* _THE PROBLEM_: Provide the data again in its entirety, exactly as given.

* _COLLECTED DATA_:
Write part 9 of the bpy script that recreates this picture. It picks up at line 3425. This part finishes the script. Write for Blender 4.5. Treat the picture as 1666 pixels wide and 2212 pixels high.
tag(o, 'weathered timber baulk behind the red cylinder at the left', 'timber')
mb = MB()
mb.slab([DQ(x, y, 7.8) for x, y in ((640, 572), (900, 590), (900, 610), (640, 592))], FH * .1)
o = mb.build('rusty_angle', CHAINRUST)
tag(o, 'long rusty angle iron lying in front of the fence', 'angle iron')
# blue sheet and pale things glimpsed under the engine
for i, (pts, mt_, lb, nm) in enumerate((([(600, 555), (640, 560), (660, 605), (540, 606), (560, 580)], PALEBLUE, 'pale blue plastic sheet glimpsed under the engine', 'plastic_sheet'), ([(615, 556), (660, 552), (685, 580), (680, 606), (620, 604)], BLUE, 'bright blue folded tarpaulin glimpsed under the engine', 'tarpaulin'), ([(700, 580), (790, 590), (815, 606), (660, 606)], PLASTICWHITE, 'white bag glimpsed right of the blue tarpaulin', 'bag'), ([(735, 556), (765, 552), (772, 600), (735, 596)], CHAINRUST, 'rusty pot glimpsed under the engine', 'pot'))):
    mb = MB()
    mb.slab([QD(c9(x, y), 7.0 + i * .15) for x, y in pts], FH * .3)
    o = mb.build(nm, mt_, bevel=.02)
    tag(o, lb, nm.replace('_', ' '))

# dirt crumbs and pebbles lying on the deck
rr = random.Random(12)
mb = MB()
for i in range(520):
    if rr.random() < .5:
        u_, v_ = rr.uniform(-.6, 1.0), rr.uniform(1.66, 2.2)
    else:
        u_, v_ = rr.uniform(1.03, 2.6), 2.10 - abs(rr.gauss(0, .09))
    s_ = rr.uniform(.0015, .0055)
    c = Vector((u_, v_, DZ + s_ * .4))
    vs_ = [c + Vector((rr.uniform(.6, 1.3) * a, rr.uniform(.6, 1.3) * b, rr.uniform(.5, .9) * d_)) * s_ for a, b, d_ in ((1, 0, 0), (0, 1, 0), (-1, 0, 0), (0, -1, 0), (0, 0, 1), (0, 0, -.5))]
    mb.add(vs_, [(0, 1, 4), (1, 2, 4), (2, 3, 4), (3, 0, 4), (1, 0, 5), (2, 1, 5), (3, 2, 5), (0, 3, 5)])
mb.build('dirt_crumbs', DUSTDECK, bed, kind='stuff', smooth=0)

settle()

* _SOLUTION BELOW_:
Write part 9 of the bpy script that recreates this picture. It picks up at line 3425. This part finishes the script. Write for Blender 4.5. Treat the picture as 1666 pixels wide and 2212 pixels high.
tag(o, 'weathered timber baulk behind the red cylinder at the left', 'timber')
mb = MB()
mb.slab([DQ(x, y, 7.8) for x, y in ((640, 572), (900, 590), (900, 610), (640, 592))], FH * .1)
o = mb.build('rusty_angle', CHAINRUST)
tag(o, 'long rusty angle iron lying in front of the fence', 'angle iron')
# blue sheet and pale things glimpsed under the engine
for i, (pts, mt_, lb, nm) in enumerate((([(600, 555), (640, 560), (660, 605), (540, 606), (560, 580)], PALEBLUE, 'pale blue plastic sheet glimpsed under the engine', 'plastic_sheet'), ([(615, 556), (660, 552), (685, 580), (680, 606), (620, 604)], BLUE, 'bright blue folded tarpaulin glimpsed under the engine', 'tarpaulin'), ([(700, 580), (790, 590), (815, 606), (660, 606)], PLASTICWHITE, 'white bag glimpsed right of the blue tarpaulin', 'bag'), ([(735, 556), (765, 552), (772, 600), (735, 596)], CHAINRUST, 'rusty pot glimpsed under the engine', 'pot'))):
    mb = MB()
    mb.slab([QD(c9(x, y), 7.0 + i * .15) for x, y in pts], FH * .3)
    o = mb.build(nm, mt_, bevel=.02)
    tag(o, lb, nm.replace('_', ' '))

# dirt crumbs and pebbles lying on the deck
rr = random.Random(12)
mb = MB()
for i in range(520):
    if rr.random() < .5:
        u_, v_ = rr.uniform(-.6, 1.0), rr.uniform(1.66, 2.2)
    else:
        u_, v_ = rr.uniform(1.03, 2.6), 2.10 - abs(rr.gauss(0, .09))
    s_ = rr.uniform(.0015, .0055)
    c = Vector((u_, v_, DZ + s_ * .4))
    vs_ = [c + Vector((rr.uniform(.6, 1.3) * a, rr.uniform(.6, 1.3) * b, rr.uniform(.5, .9) * d_)) * s_ for a, b, d_ in ((1, 0, 0), (0, 1, 0), (-1, 0, 0), (0, -1, 0), (0, 0, 1), (0, 0, -.5))]
    mb.add(vs_, [(0, 1, 4), (1, 2, 4), (2, 3, 4), (3, 0, 4), (1, 0, 5), (2, 1, 5), (3, 2, 5), (0, 3, 5)])
mb.build('dirt_crumbs', DUSTDECK, bed, kind='stuff', smooth=0)

settle()